Here, the deponent was ten years of age at the time of these alleged incidents, which appear to have occurred secretly, at random, and by an adult caretaker that lived in the same house as the deponent. Therefore, although the complaint alleges that the conduct underlying the charge of Endangering the Welfare of a Child occurred over the course of nine months, given the nature of the offense charged, the age of the victim, the number of incidents alleged during the time period, and the fact that time is not a material element of the crime, this Court finds that the complaint provided sufficient specificity for defendant to adequately prepare a defense for the alleged offense.
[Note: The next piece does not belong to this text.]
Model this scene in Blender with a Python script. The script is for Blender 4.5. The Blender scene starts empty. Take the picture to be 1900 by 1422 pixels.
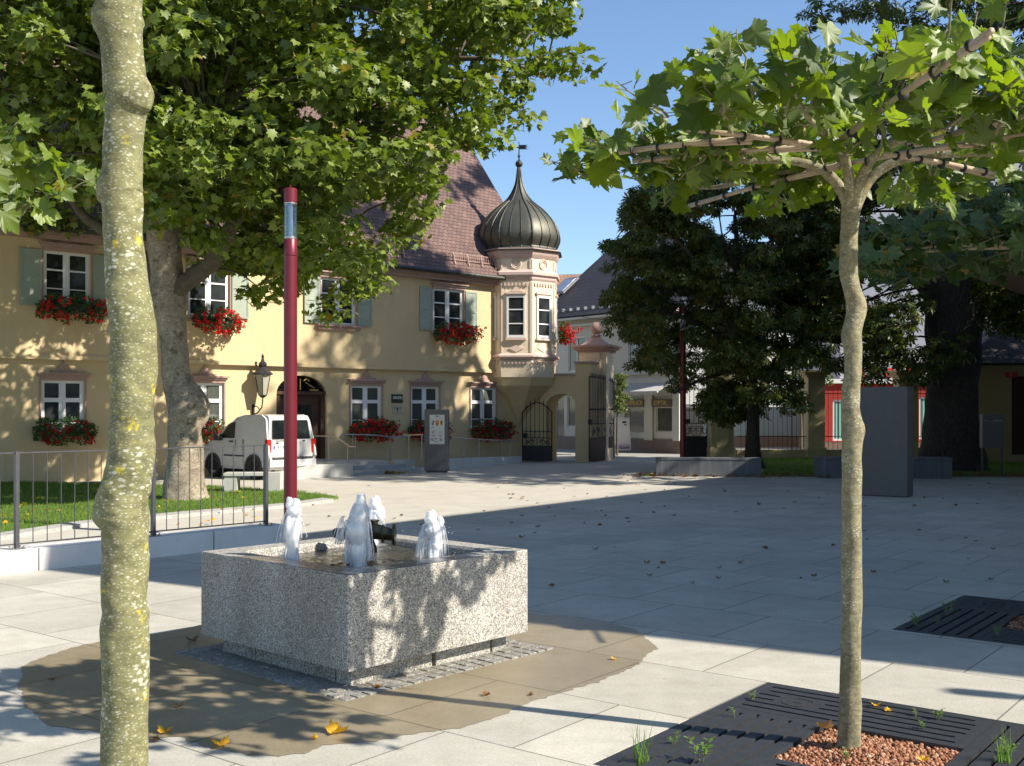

Accordingly, defendant's motion to dismiss the charge of Endangering the Welfare of a Child (Penal Law § 260.10[1]) on the basis of facial insufficiency is DENIED.

Defendant Atkin's motion to dismiss the charges of Endangering the Welfare of a Child (Penal Law § 260.10[1]), Sexual Abuse in the Second Degree (Penal Law § 130.60[2]); Forcible Touching (Penal Law § 130.52[1]); Endangering the Welfare of a Child (Penal Law § 260.10[1]), Sexual Abuse in the Third Degree (Penal Law § 130.55); and Harassment in the Second Degree (Penal Law § 240.26[2]), on the basis of facial insufficiency is DENIED.

This constitutes the Decision and Order of the Court.



Dated: April 10, 2017

Bronx, New York

Bahaati E. Pitt, J.C.C. Footnotes

Footnote 1:A Dunaway hearing is a hearing to determine whether evidence has been seized from an accused in violation of his or her fourth amendment rights as by a search conducted without probable cause. This hearing is based on the U.S. Supreme Court case Dunaway v. New York, 442 U.S. 200 (1979). A Huntley Hearing is a pretrial hearing to review the manner in which the police obtained statements from the defendant. This hearing is based on People v. Huntley, 15 NY2d 72 (1965), which is New York State's application of a U.S. Supreme Court case Jackson v. Denno, 378 US 368 (1964).